Package Details: evmone 0.15.0-1

Git Clone URL: https://aur.archlinux.org/evmone.git (read-only, click to copy)
Package Base: evmone
Description: Fast Ethereum Virtual Machine implementation
Upstream URL: https://github.com/ethereum/evmone
Keywords: eth ethereum evmone
Licenses: Apache-2.0
Submitter: marenz
Maintainer: marenz (cameel)
Last Packager: cameel
Votes: 3
Popularity: 0.000000
First Submitted: 2019-08-12 17:50 (UTC)
Last Updated: 2025-04-13 19:47 (UTC)

Latest Comments

cameel commented on 2025-04-13 19:55 (UTC) (edited on 2025-04-13 19:59 (UTC) by cameel)

@Xeonacid Thanks, I applied your suggestions and also generally refactored the package. It always bothered me that it was just cloning the repo as if it were a -git package rather than building from source. Now the package is built completely from the source tarballs declared in sources. And not just the submodules but also the dependencies that used to be fetched with Hunter at build time. Once you have the sources, the build is not completely off-line.

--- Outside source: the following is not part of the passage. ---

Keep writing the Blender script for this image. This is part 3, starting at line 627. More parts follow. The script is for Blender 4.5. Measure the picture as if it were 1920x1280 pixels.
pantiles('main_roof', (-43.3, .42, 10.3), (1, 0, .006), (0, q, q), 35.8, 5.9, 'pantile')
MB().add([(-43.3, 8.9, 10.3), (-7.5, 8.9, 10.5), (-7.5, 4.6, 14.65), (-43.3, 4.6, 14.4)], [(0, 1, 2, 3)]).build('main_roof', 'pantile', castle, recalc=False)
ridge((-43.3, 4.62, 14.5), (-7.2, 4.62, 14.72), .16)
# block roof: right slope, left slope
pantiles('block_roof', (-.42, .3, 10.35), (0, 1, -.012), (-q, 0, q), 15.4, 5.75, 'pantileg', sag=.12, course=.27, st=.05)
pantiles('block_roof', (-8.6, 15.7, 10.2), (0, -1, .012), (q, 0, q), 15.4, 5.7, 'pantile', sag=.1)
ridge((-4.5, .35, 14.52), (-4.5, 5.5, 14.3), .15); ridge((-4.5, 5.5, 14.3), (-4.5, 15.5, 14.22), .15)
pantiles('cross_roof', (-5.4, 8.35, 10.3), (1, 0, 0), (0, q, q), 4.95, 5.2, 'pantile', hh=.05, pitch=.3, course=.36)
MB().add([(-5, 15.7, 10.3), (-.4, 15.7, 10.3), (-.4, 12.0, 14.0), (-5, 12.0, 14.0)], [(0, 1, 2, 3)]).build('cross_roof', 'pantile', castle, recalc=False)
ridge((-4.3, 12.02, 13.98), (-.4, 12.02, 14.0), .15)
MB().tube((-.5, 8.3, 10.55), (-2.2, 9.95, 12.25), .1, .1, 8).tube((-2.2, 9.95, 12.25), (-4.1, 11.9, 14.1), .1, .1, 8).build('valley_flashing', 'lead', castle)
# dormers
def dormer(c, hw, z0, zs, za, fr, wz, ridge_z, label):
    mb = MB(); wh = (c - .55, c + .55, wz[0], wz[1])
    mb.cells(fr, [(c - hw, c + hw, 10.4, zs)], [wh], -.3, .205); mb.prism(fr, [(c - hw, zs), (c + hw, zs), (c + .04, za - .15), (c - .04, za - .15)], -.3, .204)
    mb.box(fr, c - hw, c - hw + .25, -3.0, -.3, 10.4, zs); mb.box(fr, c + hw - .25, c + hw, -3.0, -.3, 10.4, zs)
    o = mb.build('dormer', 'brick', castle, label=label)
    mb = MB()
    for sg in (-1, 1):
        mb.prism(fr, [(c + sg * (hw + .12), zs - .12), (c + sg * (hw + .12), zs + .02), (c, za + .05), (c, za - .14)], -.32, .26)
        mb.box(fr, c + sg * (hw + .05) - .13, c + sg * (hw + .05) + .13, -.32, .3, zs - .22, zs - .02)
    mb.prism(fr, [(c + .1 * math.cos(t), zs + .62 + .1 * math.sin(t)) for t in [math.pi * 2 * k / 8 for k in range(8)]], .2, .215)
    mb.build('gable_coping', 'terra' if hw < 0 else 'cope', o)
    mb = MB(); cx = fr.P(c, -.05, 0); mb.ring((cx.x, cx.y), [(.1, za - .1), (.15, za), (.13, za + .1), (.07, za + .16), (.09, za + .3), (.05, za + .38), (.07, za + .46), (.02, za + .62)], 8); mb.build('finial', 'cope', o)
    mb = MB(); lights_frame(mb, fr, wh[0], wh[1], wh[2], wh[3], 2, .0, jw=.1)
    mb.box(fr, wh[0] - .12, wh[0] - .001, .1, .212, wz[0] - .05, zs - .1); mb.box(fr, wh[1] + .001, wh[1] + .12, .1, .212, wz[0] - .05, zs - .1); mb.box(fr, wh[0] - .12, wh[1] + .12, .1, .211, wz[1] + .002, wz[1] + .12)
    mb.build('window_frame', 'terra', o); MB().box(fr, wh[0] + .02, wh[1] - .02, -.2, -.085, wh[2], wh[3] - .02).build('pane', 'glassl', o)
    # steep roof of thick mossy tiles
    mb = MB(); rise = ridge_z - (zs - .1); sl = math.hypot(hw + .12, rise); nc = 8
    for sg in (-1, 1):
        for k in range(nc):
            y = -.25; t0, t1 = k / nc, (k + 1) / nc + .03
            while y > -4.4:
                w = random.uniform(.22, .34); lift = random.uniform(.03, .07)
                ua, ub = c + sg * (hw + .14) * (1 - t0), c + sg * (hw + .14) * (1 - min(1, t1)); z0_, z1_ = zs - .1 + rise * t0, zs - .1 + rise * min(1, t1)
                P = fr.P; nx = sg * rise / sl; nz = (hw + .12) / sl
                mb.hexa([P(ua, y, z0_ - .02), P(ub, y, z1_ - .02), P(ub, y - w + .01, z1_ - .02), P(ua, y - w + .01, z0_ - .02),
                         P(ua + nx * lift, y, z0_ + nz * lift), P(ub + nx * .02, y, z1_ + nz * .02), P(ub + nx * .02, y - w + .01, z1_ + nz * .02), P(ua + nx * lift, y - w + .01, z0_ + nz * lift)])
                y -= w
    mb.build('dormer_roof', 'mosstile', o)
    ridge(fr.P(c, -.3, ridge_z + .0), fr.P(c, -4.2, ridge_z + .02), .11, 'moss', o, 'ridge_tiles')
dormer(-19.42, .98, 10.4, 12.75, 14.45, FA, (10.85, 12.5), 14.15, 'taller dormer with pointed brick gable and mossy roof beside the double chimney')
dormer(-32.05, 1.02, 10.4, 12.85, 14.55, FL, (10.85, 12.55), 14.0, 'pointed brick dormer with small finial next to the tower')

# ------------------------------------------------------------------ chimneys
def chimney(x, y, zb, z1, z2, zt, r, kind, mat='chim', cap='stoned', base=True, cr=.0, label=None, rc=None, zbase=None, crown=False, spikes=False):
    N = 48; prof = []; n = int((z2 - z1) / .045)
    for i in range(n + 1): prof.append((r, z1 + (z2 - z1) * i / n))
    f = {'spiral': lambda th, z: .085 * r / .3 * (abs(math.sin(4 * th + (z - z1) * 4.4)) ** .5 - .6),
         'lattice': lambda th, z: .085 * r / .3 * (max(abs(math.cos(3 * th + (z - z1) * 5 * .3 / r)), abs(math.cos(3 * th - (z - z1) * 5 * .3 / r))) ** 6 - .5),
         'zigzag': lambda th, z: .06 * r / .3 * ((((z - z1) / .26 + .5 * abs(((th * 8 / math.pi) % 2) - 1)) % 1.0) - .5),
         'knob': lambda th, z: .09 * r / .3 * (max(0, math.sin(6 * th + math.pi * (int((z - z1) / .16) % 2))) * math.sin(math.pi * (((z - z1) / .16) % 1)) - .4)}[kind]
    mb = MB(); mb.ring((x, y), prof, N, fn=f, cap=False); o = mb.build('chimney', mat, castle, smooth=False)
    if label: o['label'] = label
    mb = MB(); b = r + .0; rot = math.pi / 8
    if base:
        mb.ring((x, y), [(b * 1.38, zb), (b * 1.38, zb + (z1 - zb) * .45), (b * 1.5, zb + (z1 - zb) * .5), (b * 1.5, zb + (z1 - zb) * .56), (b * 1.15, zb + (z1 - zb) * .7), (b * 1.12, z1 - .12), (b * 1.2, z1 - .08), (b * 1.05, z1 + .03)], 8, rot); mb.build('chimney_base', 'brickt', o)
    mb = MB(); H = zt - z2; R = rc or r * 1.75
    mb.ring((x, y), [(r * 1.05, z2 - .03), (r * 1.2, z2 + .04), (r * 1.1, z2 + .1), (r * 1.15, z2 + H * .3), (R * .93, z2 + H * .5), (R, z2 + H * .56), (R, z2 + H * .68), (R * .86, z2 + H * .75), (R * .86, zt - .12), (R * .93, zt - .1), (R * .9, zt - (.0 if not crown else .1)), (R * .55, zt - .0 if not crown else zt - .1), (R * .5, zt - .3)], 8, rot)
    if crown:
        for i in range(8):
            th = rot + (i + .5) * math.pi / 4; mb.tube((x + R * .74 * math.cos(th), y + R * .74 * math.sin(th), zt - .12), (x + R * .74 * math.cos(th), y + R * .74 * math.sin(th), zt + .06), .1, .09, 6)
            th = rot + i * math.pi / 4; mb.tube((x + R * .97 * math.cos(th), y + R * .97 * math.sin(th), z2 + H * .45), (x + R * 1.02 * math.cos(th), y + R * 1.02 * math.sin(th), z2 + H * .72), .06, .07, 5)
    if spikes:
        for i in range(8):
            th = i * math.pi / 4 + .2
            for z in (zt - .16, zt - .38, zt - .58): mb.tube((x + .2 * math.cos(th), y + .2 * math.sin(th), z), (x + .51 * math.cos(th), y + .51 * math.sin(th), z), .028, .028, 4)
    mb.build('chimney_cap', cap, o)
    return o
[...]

There are still some rough edges though.

The package now builds ethash and intx. These should really be separate packages. One for ethash even exists in AUR, but unfortunately ethash-lib is out of date while ethash-lib-git results in missing symbols during linking. If anyone wants to maintain these, I'd switch the package to use them. Otherwise, I'll consider submitting intx myself later and looking into ethash-lib to see what's wrong with it.

Building with tests enabled also turned out to be a bit problematic:

  • When building from tarballs, the evmone-unittest target fails to find the intx and ethash headers when they're in a custom location, passed in via CMAKE_PREFIX_PATH (even though evmone target in the same build finds them just fine). I think this may be some minor issue in project's CMake. It does not happen when building with Hunter or when the dependencies are installed globally so it may have never been noticed before.
  • When building with Hunter, the target fails too, just in a different way. It can't build the CLI11 library. I'm getting that when using your PKGBUILD. I suspect this might be some yet unresolved incompatibility with CMake 4.
  • Finally, it's not possible to reconfigure the build to enable/disable testing by rerunning CMake (I'm getting errors trying that). This means that I always have to build with testing enabled and this comes with some downsides. First, the build is quite a bit heavier and longer, even if you run makepkg --nocheck and the extra dependencies need to sit in makedepends rather than checkdepends. Second, this enables some extra test-only artifacts for benchmarking that I have to remove manually afterwards.

I'm going to report these test issues upstream, but for now I just had to add some hacks to work around them.

Xeonacid commented on 2025-01-21 13:49 (UTC)

Some improvements to follow package guidelines: - arch should be x86_64 - Use cmake --build instead of make for build - Run tests - license should be Apache-2.0 for SPDX - depdends on gcc-libs glibc - gcc don't need to be in makedepends as it's in base-devel - Checksum should not be skipped - Add submodules to source array and change submodule url

My adjusted PKGBUILD can be used as a reference.

I'd like to co-maintain the package if applicable.

marenz commented on 2019-12-02 16:57 (UTC)

I was wondering why this site still showed the old version

ekpyron commented on 2019-11-29 15:56 (UTC)

https://wiki.archlinux.org/index.php/.SRCINFO

ekpyron commented on 2019-11-29 15:56 (UTC)

You did update the PKGBUILD, but you didn't update .SRCINFO, so the displayed version is incorrect and AUR package managers won't detect the update.